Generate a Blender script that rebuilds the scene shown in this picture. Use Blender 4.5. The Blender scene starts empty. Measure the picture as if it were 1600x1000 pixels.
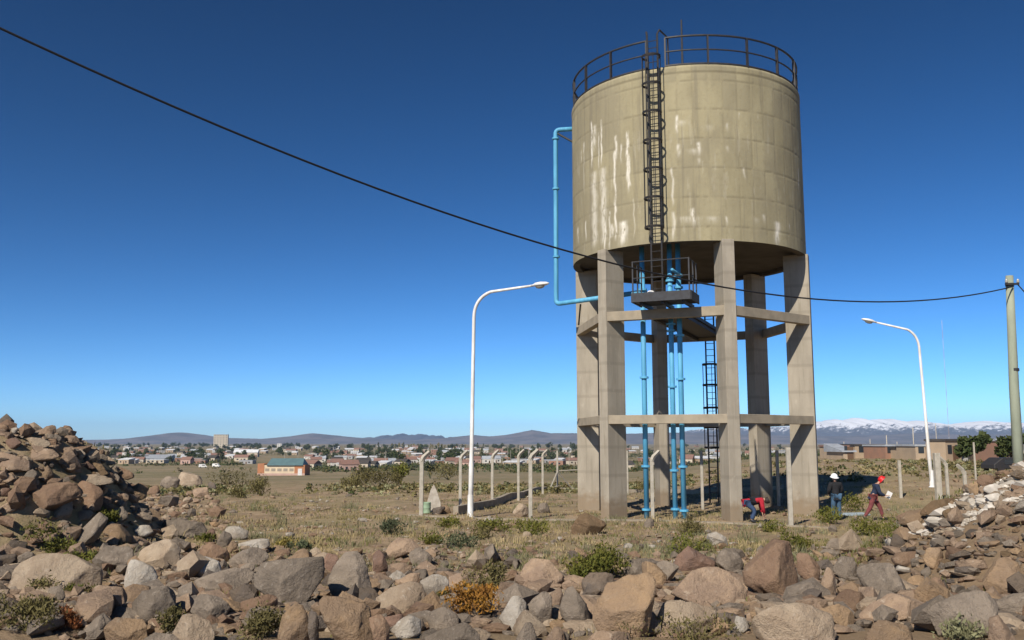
import bpy, math, random
import numpy as np
from mathutils import Vector, Matrix

random.seed(7); RNG = np.random.default_rng(11)
sc = bpy.context.scene
COL = sc.collection
R = math.radians

# ------------------------------------------------------------------ camera, sky, sun, exposure
F_PX, HOR, EYE = 1427.4, 691.0, 3.0            # focal length in photo pixels, horizon row, eye height
PITCH = math.atan((HOR - 500) / F_PX)
cam = bpy.data.objects.new('camera', bpy.data.cameras.new('camera'))
COL.objects.link(cam)
cam.data.sensor_width = 36.0
cam.data.lens = 36.0 * F_PX / 1600.0
cam.data.clip_start = 0.1
cam.data.clip_end = 60000
cam.location = (0, 0, EYE)
cam.rotation_euler = (math.pi / 2 + PITCH, 0, 0)
sc.camera = cam

SUN_EL = R(40)
SUN_AZ = math.atan2(-0.485, -0.875)               # azimuth of the sun from +Y towards +X (behind the camera, on its left side)
world = bpy.data.worlds.new('World'); sc.world = world
world.use_nodes = True
nt = world.node_tree
for n in list(nt.nodes): nt.nodes.remove(n)
sky = nt.nodes.new('ShaderNodeTexSky'); sky.sky_type = 'NISHITA'; sky.sun_disc = False
sky.sun_elevation = SUN_EL; sky.sun_rotation = SUN_AZ
sky.altitude = 1500; sky.air_density = 0.6; sky.dust_density = 0.8; sky.ozone_density = 3.0
bg = nt.nodes.new('ShaderNodeBackground'); bg.inputs['Strength'].default_value = 0.0355
gam = nt.nodes.new('ShaderNodeGamma'); gam.inputs['Gamma'].default_value = 1.65
out = nt.nodes.new('ShaderNodeOutputWorld')
nt.links.new(sky.outputs['Color'], gam.inputs['Color'])
hue = nt.nodes.new('ShaderNodeHueSaturation'); hue.inputs['Hue'].default_value = 0.490; hue.inputs['Saturation'].default_value = 1.06
nt.links.new(gam.outputs['Color'], hue.inputs['Color'])
nt.links.new(hue.outputs['Color'], bg.inputs['Color'])
nt.links.new(bg.outputs['Background'], out.inputs['Surface'])

sd = bpy.data.lights.new('sun', 'SUN'); sd.energy = 5.0; sd.angle = R(0.53); sd.color = (1.0, 0.93, 0.83)
sun = bpy.data.objects.new('sun', sd); COL.objects.link(sun)
SUN_DIR = Vector((math.sin(SUN_AZ) * math.cos(SUN_EL), math.cos(SUN_AZ) * math.cos(SUN_EL), math.sin(SUN_EL)))
sun.rotation_euler = SUN_DIR.to_track_quat('Z', 'Y').to_euler()
sun.location = SUN_DIR * 60

sc.view_settings.view_transform = 'Standard'; sc.view_settings.look = 'None'
sc.view_settings.exposure = 0.25; sc.view_settings.gamma = 1.0; sc.view_settings.use_curve_mapping = False
sc.render.engine = 'CYCLES'
sc.cycles.volume_bounces = 0
sc.cycles.max_bounces = 6

# ------------------------------------------------------------------ small maths
def ray(px, py):
    u = (px - 800) / F_PX; v = (py - 500) / F_PX
    y = math.cos(PITCH) + v * math.sin(PITCH); z = math.sin(PITCH) - v * math.cos(PITCH)
    return u / y, z / y
def at(px, py, Y):
    rx, rz = ray(px, py)
    return Vector((rx * Y, Y, EYE + rz * Y))

_perm = RNG.permutation(512).astype(np.int64); _perm = np.concatenate([_perm, _perm, _perm])
_grad = RNG.normal(size=(512, 3)); _grad /= np.linalg.norm(_grad, axis=1)[:, None]
def noise3(P):
    P = np.asarray(P, float); i = np.floor(P).astype(np.int64); f = P - i
    i &= 255
    w = f * f * f * (f * (f * 6 - 15) + 10); res = 0.0
    for dx in (0, 1):
        for dy in (0, 1):
            for dz in (0, 1):
                h = _perm[_perm[_perm[i[:, 0] + dx] + i[:, 1] + dy] + i[:, 2] + dz]
                d = (_grad[h] * (f - (dx, dy, dz))).sum(1)
                res = res + d * np.where(dx, w[:, 0], 1 - w[:, 0]) * np.where(dy, w[:, 1], 1 - w[:, 1]) * np.where(dz, w[:, 2], 1 - w[:, 2])
    return res
def fbm(P, oct=4, gain=0.5, lac=2.03):
    P = np.asarray(P, float); a, s = 1.0, 0.0
    for _ in range(oct):
        s = s + a * noise3(P); P = P * lac + 17.3; a *= gain
    return s
def fbm2(x, y, sc_, oct=4, seed=0.0):
    return fbm(np.stack([x * sc_ + seed, y * sc_ - seed, np.full_like(x, 3.7 + seed)], 1), oct)
def sstep(a, b, x):
    t = np.clip((x - a) / (b - a), 0, 1); return t * t * (3 - 2 * t)

# ------------------------------------------------------------------ terrain height
LD = np.log(np.array([1, 45, 60, 100, 200, 350, 500, 700, 1000, 2000, 4000, 16000.]))
LZ = np.array([0, 0, -.25, -1.6, -5.0, -9.3, -11.7, -12.7, -13.0, -12.7, -12.7, -13.2])
RD = np.log(np.array([1, 44, 61, 75, 100, 200, 400, 700, 1000, 2000, 4000, 16000.]))
RZ = np.array([0, 0.05, .85, .85, .8, .0, -2.5, -6.0, -9.0, -11.8, -12.7, -13.2])
def height(x, y):
    x = np.asarray(x, float).ravel(); y = np.asarray(y, float).ravel()
    d = np.hypot(x, y) + 1e-6; ld = np.log(np.maximum(d, 1.0))
    s = np.where(y > 1, x / np.maximum(y, 1), np.sign(x) * 2)
    b = sstep(0.10, 0.32, s)
    z = np.interp(ld, LD, LZ) * (1 - b) + np.interp(ld, RD, RZ) * b
    z = z + 0.55 * sstep(22, 9, y)                                                 # bank the camera looks from
    # stone heap on one side
    hx, hy = (x + 15.2) / 4.95, (y - 26.5) / 5.5
    q = np.hypot(hx, hy); z = z + 2.95 * (1 - sstep(0.42, 1.10, q)) + .25 * (1 - sstep(.6, 1.9, q))
    # earth and rubble mound on the other side
    mx, my = (x - 14.2) / 6.3, (y - 20.8) / 6.4
    q2 = np.hypot(mx, my); z = z + 2.75 * np.maximum(0, 1 - q2 * q2) ** 1.15
    near = 1 - sstep(120, 400, d)
    z = z + near * (0.16 * fbm2(x, y, 0.22, 3, 1.3) + 0.07 * fbm2(x, y, 0.9, 3, 5.1)) * (0.35 + 0.65 * (np.hypot((x - 7.8), (y - 40)) > 9))
    z = z + (1 - near) * sstep(200, 900, d) * 0.8 * fbm2(x, y, 0.004, 3, 9.0)
    return z
_gx = np.arange(-48, 48.01, .2); _gy = np.arange(4, 84.01, .2)
_GX, _GY = np.meshgrid(_gx, _gy); _GZ = height(_GX, _GY).reshape(_GX.shape)
def hfast(x, y):
    u = np.clip((np.asarray(x, float) + 48) / .2, 0, len(_gx) - 1.001); v = np.clip((np.asarray(y, float) - 4) / .2, 0, len(_gy) - 1.001)
    i = u.astype(int); j = v.astype(int); u = u - i; v = v - j
    return (_GZ[j, i] * (1 - u) + _GZ[j, i + 1] * u) * (1 - v) + (_GZ[j + 1, i] * (1 - u) + _GZ[j + 1, i + 1] * u) * v
def hz(x, y):
    return float(hfast(x, y)) if abs(x) < 47.5 and 4 < y < 83 else float(height(np.array([x]), np.array([y]))[0])
_YN = np.arange(7, 78, .1); _YF = np.geomspace(78, 6000, 260)
def ground(px, py, far=False):
    """point of the ground under a photo point"""
    rx, rz = ray(px, py)
    for ys, hf in ((_YN, hfast), (_YF, height))[1 if far else 0:]:
        zz = EYE + rz * ys; h = hf(rx * ys, ys); k = np.nonzero(zz <= h)[0]
        if len(k):
            i = k[0]; Y = ys[i]
            if i > 0:
                a_ = zz[i - 1] - h[i - 1]; b_ = h[i] - zz[i]; Y = ys[i - 1] + (ys[i] - ys[i - 1]) * a_ / max(a_ + b_, 1e-9)
            return Vector((rx * Y, Y, hz(rx * Y, Y)))
    return Vector((rx * 300, 300, hz(rx * 300, 300)))

# ------------------------------------------------------------------ mesh and object helpers
def mesh_from(name, V, F, mats, mi=None, smooth=True):
    """V (n,3) array, F (m,k) array with equal k or a list of faces"""
    me = bpy.data.meshes.new(name)
    if isinstance(F, np.ndarray):
        V = np.asarray(V, np.float32); m, k = F.shape
        me.vertices.add(len(V)); me.vertices.foreach_set('co', V.ravel())
        me.loops.add(m * k); me.loops.foreach_set('vertex_index', F.astype(np.int32).ravel())
        me.polygons.add(m); me.polygons.foreach_set('loop_start', np.arange(0, m * k, k, dtype=np.int32))
        me.polygons.foreach_set('loop_total', np.full(m, k, np.int32))
        me.update(calc_edges=True)
    else:
        me.from_pydata([tuple(v) for v in V], [], [tuple(f) for f in F]); me.update()
    for m_ in (mats if isinstance(mats, (list, tuple)) else [mats]): me.materials.append(m_)
    if mi is not None: me.polygons.foreach_set('material_index', np.asarray(mi, np.int32))
    me.polygons.foreach_set('use_smooth', np.full(len(me.polygons), bool(smooth)))
    return me
def link(name, data, parent=None, loc=(0, 0, 0)):
    o = bpy.data.objects.new(name, data); COL.objects.link(o); o.location = loc
    if parent is not None: o.parent = parent
    return o
def tag(o, label=None, cat=None, group=None, kind=None):
    if label: o['label'] = label
    if cat: o['category'] = cat
    if group: o['group'] = group
    if kind: o['kind'] = kind
    return o
def thing(name, label, cat, loc=(0, 0, 0), group=None):
    return tag(link(name, None, None, loc), label, cat, group)
def copy_tree(o, parent=None):
    c = o.copy(); COL.objects.link(c)
    if parent is not None: c.parent = parent
    for ch in list(o.children): copy_tree(ch, c)
    return c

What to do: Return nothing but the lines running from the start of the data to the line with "from mathutils import Vector, Matrix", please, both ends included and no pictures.

Solution below:
Generate a Blender script that rebuilds the scene shown in this picture. Use Blender 4.5. The Blender scene starts empty. Measure the picture as if it were 1600x1000 pixels.
import bpy, math, random
import numpy as np
from mathutils import Vector, Matrix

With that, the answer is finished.